— BEGIN ENTRIES —
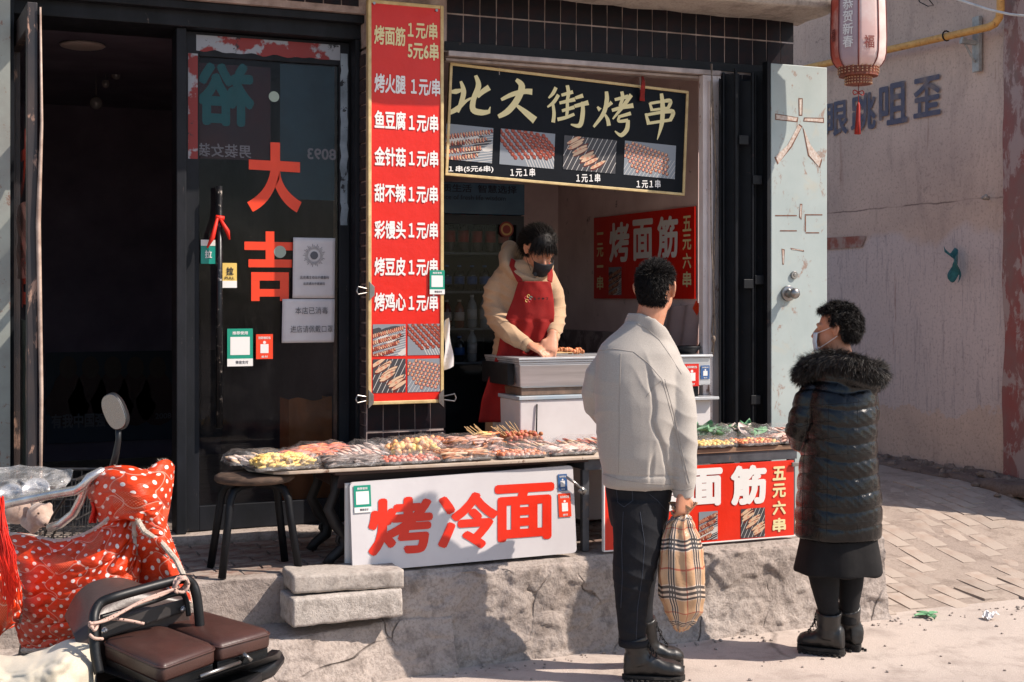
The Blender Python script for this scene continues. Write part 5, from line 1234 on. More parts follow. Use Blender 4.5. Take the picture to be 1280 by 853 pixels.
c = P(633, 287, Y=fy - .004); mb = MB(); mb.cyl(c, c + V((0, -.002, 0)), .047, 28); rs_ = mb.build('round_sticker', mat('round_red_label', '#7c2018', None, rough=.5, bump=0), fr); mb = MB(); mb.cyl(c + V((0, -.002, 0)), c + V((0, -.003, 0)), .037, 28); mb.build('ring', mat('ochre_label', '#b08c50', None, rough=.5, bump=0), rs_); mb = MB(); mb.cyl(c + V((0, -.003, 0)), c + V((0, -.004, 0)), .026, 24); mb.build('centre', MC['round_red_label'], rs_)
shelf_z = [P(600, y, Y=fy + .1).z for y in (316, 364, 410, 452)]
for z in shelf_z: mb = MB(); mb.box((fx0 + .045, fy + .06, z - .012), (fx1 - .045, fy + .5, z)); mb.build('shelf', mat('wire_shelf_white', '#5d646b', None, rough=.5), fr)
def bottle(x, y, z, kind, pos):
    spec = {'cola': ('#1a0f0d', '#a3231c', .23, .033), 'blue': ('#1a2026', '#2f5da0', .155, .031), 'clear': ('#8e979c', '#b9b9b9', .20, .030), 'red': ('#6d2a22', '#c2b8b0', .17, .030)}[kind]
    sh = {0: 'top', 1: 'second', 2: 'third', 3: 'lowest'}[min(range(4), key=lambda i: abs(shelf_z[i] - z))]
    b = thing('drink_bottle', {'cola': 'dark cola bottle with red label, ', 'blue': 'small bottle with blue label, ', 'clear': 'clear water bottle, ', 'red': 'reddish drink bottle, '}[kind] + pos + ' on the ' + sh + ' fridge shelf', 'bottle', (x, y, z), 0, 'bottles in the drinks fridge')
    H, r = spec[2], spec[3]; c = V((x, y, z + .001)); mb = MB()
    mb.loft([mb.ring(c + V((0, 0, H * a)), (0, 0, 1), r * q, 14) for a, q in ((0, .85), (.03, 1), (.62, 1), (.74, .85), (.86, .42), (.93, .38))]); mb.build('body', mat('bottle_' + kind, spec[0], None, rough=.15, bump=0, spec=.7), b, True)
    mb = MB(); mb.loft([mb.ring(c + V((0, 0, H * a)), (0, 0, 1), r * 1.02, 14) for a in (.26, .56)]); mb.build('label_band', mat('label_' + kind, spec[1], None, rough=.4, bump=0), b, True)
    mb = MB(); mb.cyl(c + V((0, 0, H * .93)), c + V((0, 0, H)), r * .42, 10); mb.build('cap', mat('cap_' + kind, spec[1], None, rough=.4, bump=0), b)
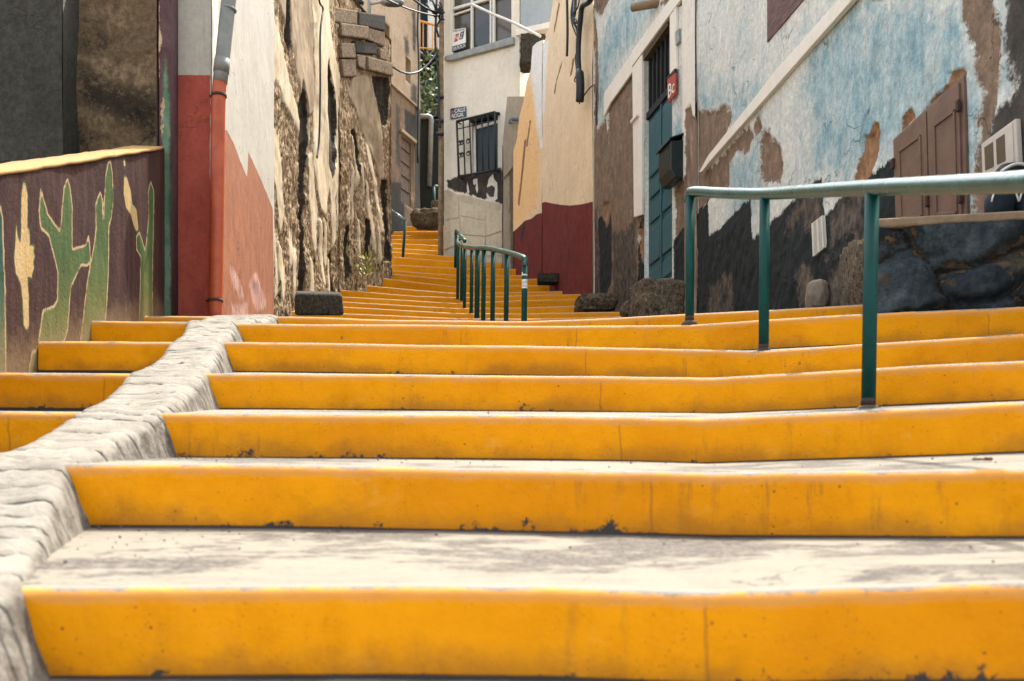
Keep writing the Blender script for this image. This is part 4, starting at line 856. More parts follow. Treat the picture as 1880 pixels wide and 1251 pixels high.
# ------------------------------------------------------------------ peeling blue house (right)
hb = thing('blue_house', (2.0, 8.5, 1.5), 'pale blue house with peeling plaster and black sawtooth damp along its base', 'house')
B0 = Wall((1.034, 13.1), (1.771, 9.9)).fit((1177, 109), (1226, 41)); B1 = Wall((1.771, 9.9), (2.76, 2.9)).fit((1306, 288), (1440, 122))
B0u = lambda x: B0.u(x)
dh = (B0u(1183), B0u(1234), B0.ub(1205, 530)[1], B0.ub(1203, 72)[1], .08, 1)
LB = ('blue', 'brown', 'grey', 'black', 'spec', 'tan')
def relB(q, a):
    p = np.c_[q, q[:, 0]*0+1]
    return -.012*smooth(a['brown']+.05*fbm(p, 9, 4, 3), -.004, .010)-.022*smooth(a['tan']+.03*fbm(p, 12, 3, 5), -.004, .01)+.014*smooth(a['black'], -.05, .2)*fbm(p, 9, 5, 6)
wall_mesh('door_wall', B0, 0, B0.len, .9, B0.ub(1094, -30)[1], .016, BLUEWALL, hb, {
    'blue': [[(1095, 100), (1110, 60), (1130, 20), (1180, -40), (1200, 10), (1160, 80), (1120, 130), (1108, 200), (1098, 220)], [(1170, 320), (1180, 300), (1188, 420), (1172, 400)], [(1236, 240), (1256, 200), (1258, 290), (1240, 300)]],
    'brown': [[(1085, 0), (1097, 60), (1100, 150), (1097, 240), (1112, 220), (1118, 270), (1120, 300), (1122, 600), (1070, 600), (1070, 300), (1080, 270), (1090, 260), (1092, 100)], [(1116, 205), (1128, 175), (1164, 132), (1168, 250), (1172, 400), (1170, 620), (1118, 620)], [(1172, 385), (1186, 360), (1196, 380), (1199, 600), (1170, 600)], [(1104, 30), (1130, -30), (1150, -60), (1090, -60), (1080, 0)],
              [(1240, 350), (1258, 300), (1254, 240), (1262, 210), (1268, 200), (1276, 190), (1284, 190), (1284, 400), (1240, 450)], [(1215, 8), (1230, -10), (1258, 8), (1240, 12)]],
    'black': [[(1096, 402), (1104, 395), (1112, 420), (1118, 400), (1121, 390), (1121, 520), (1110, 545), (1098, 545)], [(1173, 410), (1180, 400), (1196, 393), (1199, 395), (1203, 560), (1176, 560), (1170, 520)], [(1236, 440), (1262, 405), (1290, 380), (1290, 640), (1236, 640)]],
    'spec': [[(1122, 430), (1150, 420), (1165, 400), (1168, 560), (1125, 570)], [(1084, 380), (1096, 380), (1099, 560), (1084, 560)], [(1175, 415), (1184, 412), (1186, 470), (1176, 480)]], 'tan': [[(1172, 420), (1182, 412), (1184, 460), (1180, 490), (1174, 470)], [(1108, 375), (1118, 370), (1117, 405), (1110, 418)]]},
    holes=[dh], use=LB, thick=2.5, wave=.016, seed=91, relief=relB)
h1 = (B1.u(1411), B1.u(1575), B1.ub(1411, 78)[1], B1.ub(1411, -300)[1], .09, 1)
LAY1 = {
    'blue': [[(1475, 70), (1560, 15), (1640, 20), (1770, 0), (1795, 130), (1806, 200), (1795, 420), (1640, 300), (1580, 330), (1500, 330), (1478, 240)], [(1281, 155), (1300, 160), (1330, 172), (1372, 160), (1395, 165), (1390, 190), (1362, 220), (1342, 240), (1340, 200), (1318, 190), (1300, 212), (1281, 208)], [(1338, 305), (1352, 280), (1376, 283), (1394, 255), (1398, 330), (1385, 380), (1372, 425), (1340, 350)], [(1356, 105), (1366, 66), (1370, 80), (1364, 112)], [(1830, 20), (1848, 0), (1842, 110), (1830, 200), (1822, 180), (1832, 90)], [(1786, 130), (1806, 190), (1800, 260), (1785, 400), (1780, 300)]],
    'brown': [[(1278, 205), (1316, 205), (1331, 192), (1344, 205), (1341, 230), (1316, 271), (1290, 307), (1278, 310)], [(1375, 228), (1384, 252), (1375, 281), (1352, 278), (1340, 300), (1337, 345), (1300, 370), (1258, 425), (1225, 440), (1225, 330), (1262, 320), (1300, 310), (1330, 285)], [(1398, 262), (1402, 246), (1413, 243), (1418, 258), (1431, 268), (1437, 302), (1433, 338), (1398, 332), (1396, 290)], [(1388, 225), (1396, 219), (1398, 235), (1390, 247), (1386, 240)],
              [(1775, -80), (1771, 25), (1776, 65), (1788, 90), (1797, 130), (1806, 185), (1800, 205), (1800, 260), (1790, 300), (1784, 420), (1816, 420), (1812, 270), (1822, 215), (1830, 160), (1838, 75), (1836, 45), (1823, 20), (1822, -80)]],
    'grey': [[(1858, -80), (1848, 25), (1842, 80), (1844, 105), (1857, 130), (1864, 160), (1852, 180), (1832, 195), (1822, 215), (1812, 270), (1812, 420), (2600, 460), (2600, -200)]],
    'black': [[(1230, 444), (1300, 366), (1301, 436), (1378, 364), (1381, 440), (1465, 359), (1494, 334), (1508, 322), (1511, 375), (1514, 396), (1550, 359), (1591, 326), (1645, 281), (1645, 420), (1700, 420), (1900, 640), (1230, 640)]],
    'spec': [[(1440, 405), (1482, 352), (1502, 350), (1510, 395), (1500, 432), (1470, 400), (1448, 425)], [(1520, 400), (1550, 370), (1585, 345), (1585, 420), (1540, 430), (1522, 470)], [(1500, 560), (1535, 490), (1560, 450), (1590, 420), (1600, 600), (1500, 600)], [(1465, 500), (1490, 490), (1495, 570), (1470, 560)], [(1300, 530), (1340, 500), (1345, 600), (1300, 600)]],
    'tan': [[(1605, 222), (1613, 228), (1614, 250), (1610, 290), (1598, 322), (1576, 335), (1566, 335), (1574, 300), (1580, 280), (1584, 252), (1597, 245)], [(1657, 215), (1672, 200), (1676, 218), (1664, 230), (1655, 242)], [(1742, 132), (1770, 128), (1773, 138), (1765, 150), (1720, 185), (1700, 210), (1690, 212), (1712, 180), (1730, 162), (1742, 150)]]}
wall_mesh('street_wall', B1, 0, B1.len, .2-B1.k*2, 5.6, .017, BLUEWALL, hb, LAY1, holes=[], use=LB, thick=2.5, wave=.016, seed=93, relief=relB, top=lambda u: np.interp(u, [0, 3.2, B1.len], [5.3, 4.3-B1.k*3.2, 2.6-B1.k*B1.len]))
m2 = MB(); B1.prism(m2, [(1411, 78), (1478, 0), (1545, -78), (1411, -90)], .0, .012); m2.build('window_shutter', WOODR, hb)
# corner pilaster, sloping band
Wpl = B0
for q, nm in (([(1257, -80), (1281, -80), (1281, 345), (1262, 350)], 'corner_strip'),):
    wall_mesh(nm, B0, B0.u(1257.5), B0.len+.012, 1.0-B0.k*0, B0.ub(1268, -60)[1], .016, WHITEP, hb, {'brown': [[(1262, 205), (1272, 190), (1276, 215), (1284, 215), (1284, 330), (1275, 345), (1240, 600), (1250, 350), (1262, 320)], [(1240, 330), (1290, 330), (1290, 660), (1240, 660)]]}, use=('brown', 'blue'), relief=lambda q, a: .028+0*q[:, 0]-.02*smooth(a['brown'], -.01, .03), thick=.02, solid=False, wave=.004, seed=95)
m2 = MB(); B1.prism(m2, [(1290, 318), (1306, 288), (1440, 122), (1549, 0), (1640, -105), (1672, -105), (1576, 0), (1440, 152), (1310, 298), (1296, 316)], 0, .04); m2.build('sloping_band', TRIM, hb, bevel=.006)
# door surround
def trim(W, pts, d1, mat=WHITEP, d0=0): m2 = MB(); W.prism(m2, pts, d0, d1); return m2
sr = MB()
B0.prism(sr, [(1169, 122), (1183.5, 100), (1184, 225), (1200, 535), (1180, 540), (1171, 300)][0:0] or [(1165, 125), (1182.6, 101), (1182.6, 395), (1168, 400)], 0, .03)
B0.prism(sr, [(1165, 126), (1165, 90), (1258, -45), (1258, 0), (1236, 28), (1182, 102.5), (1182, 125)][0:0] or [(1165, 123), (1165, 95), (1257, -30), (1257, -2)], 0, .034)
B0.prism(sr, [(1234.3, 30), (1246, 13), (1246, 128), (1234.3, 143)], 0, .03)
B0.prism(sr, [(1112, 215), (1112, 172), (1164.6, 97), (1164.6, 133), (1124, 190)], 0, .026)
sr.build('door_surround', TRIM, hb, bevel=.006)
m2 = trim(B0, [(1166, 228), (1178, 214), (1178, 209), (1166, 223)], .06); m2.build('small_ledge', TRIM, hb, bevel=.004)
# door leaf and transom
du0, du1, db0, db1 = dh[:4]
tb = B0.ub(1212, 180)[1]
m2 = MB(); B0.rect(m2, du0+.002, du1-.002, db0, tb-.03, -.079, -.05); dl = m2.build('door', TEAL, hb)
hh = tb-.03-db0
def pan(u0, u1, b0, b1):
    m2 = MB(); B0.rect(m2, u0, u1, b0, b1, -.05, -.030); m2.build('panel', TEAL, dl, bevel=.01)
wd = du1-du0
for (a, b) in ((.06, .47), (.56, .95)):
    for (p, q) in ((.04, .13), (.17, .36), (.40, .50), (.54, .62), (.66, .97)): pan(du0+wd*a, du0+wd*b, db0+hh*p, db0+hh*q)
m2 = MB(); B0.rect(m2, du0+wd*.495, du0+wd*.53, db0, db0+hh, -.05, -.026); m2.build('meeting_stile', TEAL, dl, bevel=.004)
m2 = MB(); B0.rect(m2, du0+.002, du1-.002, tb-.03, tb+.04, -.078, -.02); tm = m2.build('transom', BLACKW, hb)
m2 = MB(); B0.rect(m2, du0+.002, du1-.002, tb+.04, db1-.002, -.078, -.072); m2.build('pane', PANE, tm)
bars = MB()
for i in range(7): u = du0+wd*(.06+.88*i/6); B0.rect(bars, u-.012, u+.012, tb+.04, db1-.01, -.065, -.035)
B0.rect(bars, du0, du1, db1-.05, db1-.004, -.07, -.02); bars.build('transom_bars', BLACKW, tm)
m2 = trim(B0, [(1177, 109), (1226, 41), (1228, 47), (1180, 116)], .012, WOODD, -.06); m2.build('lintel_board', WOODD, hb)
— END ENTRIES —
INSTRUCTIONS FOR THE TASK: Which lines in the records above contain the string "this"? Copy each one.

COMPLETE OUTPUT:
The Blender Python script for this scene continues. Write part 5, from line 1234 on. More parts follow. Use Blender 4.5. Take the picture to be 1280 by 853 pixels.
Keep writing the Blender script for this image. This is part 4, starting at line 856. More parts follow. Treat the picture as 1880 pixels wide and 1251 pixels high.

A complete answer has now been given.